By Associated PressFebruary 22, 2018, 1:01 pm

CHONBURI, Thailand – Three-time tour winner Minjee Lee of Australia finished with a superb eagle putt to be among the four leaders after Day 1 of the LPGA Thailand at Siam Country Club on Thursday.

Lee sank a 45-foot putt on the 18th hole to card a 6-under-par 66 to tie for the lead with 2016 champion Lexi Thompson, Jessica Korda, and local hope Moriya Jutanugarn.

''I just hit the collar. I didn't know if I was going to have enough. Such a big break there. I'm glad it caught the hole,'' Lee said.

''It's a second-shot golf course. Your approaches are really important, and obviously being in the right spots with the undulation. And if you have a hot putter that's going to help.''


Full-field scores from the Honda LPGA Thailand


Lee won the Vic Open near Melbourne this month and opened her 2018 LPGA tour account last week at the Women's Australian Open, finishing fifth.

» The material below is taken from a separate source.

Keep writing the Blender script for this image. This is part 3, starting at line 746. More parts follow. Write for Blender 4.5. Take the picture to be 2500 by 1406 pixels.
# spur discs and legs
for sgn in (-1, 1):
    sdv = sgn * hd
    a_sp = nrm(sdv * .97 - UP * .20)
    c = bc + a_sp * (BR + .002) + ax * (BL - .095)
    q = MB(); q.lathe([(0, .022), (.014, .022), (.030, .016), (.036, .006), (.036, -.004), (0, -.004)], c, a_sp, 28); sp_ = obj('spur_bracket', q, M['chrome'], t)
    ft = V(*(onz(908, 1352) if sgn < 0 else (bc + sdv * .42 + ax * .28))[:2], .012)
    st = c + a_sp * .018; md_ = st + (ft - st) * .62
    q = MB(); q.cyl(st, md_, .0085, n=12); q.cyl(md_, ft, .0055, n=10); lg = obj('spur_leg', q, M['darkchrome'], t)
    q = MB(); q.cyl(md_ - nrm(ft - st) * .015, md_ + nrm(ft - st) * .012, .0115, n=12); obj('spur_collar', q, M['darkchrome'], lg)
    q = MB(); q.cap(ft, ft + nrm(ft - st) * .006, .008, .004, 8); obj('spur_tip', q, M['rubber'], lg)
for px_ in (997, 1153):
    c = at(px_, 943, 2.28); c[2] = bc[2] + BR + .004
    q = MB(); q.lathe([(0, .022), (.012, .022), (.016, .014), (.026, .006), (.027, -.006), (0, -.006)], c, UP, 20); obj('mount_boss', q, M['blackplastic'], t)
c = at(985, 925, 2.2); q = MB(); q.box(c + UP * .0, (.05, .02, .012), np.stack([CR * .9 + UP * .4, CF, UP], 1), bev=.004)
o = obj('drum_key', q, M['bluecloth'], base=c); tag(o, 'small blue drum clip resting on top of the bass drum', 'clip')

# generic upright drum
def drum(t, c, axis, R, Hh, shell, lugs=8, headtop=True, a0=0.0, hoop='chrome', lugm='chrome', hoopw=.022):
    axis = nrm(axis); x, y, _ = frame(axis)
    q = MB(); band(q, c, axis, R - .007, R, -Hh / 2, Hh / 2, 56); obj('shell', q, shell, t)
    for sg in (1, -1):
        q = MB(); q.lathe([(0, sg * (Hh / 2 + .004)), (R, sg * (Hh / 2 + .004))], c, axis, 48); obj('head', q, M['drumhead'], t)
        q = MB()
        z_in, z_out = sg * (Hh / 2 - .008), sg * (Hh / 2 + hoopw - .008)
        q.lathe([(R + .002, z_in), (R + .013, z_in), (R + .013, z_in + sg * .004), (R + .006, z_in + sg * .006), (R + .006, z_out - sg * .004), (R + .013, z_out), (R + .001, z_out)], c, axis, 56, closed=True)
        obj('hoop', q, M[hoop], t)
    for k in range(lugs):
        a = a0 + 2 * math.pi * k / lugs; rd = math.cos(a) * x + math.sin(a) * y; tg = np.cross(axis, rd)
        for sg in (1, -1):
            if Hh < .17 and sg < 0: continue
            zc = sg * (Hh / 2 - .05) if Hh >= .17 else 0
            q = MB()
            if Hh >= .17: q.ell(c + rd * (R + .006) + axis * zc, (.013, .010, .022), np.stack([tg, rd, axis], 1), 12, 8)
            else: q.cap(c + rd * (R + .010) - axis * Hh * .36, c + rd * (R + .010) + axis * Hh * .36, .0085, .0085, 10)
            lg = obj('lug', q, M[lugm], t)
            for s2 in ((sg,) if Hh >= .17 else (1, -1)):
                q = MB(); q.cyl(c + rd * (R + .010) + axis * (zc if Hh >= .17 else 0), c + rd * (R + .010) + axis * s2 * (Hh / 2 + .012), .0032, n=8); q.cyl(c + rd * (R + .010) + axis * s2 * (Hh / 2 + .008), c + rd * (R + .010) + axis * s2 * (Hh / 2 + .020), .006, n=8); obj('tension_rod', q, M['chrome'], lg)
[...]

Thompson, who won this event in 2016 by six shots with a 20-under total and tied for fourth last year, started her latest round in style with an eagle followed by a birdie only to bogey the third hole. She carded four more birdies.

''It definitely helps to get that kind of start, but I was just trying to keep that momentum and not get ahead of myself,'' Thompson said.

Her compatriot Korda had a roller-coaster round which featured eagles on the first and 17th holes, five birdies, a double bogey on the sixth, and two bogeys.

Jutanugarn was the only player among the four to end the day without a bogey.

''I had a good start today, it was better than I expected,'' said Jutanugarn, who was seventh here last year.

She's trying to become the first Thai winner of the tournament.

Two-time champion Amy Yang and world No. 2 Sung Hyun Park were among six players at 5 under.